Written task =>
Copy out all of the material, matching it word for word.

Information supplied =>

■ ■ ■ ■ ■

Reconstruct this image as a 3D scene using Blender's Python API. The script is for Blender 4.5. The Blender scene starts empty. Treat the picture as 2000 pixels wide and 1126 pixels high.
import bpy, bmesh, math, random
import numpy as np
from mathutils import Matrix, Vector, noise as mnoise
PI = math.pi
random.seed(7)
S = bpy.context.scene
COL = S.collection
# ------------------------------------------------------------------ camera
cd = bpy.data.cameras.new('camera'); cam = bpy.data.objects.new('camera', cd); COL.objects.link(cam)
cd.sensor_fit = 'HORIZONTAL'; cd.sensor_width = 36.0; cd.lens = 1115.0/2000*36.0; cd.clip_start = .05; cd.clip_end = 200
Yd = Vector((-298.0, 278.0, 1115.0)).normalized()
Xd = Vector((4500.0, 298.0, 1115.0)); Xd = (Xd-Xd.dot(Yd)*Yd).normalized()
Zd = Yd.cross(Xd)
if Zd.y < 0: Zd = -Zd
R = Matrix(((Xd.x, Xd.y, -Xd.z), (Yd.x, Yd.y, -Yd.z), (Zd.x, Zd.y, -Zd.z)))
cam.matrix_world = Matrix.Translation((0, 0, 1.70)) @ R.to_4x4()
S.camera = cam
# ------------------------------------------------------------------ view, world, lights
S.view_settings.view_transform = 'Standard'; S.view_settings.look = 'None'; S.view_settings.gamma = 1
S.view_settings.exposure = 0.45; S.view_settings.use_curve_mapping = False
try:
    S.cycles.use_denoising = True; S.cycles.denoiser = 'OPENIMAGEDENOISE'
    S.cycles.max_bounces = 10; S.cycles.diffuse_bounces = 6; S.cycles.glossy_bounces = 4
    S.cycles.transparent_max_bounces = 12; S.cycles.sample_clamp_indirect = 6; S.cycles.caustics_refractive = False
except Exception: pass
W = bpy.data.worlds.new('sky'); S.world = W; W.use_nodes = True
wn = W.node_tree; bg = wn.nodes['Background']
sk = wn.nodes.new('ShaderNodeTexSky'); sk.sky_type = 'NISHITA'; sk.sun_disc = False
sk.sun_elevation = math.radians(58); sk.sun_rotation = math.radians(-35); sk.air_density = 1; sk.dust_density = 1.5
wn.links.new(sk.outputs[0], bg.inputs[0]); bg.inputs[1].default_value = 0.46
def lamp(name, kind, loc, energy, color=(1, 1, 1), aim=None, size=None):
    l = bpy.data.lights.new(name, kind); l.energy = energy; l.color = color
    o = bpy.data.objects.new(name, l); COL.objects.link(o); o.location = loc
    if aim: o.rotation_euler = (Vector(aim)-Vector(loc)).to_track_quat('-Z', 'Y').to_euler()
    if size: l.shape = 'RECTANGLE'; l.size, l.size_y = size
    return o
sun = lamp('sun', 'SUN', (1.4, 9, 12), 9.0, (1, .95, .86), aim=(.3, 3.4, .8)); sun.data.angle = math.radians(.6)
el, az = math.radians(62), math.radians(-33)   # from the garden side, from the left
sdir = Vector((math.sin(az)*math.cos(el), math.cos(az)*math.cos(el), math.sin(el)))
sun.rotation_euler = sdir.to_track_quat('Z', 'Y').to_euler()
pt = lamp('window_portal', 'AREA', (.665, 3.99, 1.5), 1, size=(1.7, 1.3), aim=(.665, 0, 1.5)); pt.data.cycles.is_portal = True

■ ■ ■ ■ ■

Exercise result =>
Reconstruct this image as a 3D scene using Blender's Python API. The script is for Blender 4.5. The Blender scene starts empty. Treat the picture as 2000 pixels wide and 1126 pixels high.
import bpy, bmesh, math, random
import numpy as np
from mathutils import Matrix, Vector, noise as mnoise
PI = math.pi
random.seed(7)
S = bpy.context.scene
COL = S.collection
# ------------------------------------------------------------------ camera
cd = bpy.data.cameras.new('camera'); cam = bpy.data.objects.new('camera', cd); COL.objects.link(cam)
cd.sensor_fit = 'HORIZONTAL'; cd.sensor_width = 36.0; cd.lens = 1115.0/2000*36.0; cd.clip_start = .05; cd.clip_end = 200
Yd = Vector((-298.0, 278.0, 1115.0)).normalized()
Xd = Vector((4500.0, 298.0, 1115.0)); Xd = (Xd-Xd.dot(Yd)*Yd).normalized()
Zd = Yd.cross(Xd)
if Zd.y < 0: Zd = -Zd
R = Matrix(((Xd.x, Xd.y, -Xd.z), (Yd.x, Yd.y, -Yd.z), (Zd.x, Zd.y, -Zd.z)))
cam.matrix_world = Matrix.Translation((0, 0, 1.70)) @ R.to_4x4()
S.camera = cam
# ------------------------------------------------------------------ view, world, lights
S.view_settings.view_transform = 'Standard'; S.view_settings.look = 'None'; S.view_settings.gamma = 1
S.view_settings.exposure = 0.45; S.view_settings.use_curve_mapping = False
try:
    S.cycles.use_denoising = True; S.cycles.denoiser = 'OPENIMAGEDENOISE'
    S.cycles.max_bounces = 10; S.cycles.diffuse_bounces = 6; S.cycles.glossy_bounces = 4
    S.cycles.transparent_max_bounces = 12; S.cycles.sample_clamp_indirect = 6; S.cycles.caustics_refractive = False
except Exception: pass
W = bpy.data.worlds.new('sky'); S.world = W; W.use_nodes = True
wn = W.node_tree; bg = wn.nodes['Background']
sk = wn.nodes.new('ShaderNodeTexSky'); sk.sky_type = 'NISHITA'; sk.sun_disc = False
sk.sun_elevation = math.radians(58); sk.sun_rotation = math.radians(-35); sk.air_density = 1; sk.dust_density = 1.5
wn.links.new(sk.outputs[0], bg.inputs[0]); bg.inputs[1].default_value = 0.46
def lamp(name, kind, loc, energy, color=(1, 1, 1), aim=None, size=None):
    l = bpy.data.lights.new(name, kind); l.energy = energy; l.color = color
    o = bpy.data.objects.new(name, l); COL.objects.link(o); o.location = loc
    if aim: o.rotation_euler = (Vector(aim)-Vector(loc)).to_track_quat('-Z', 'Y').to_euler()
    if size: l.shape = 'RECTANGLE'; l.size, l.size_y = size
    return o
sun = lamp('sun', 'SUN', (1.4, 9, 12), 9.0, (1, .95, .86), aim=(.3, 3.4, .8)); sun.data.angle = math.radians(.6)
el, az = math.radians(62), math.radians(-33)   # from the garden side, from the left
sdir = Vector((math.sin(az)*math.cos(el), math.cos(az)*math.cos(el), math.sin(el)))
sun.rotation_euler = sdir.to_track_quat('Z', 'Y').to_euler()
pt = lamp('window_portal', 'AREA', (.665, 3.99, 1.5), 1, size=(1.7, 1.3), aim=(.665, 0, 1.5)); pt.data.cycles.is_portal = True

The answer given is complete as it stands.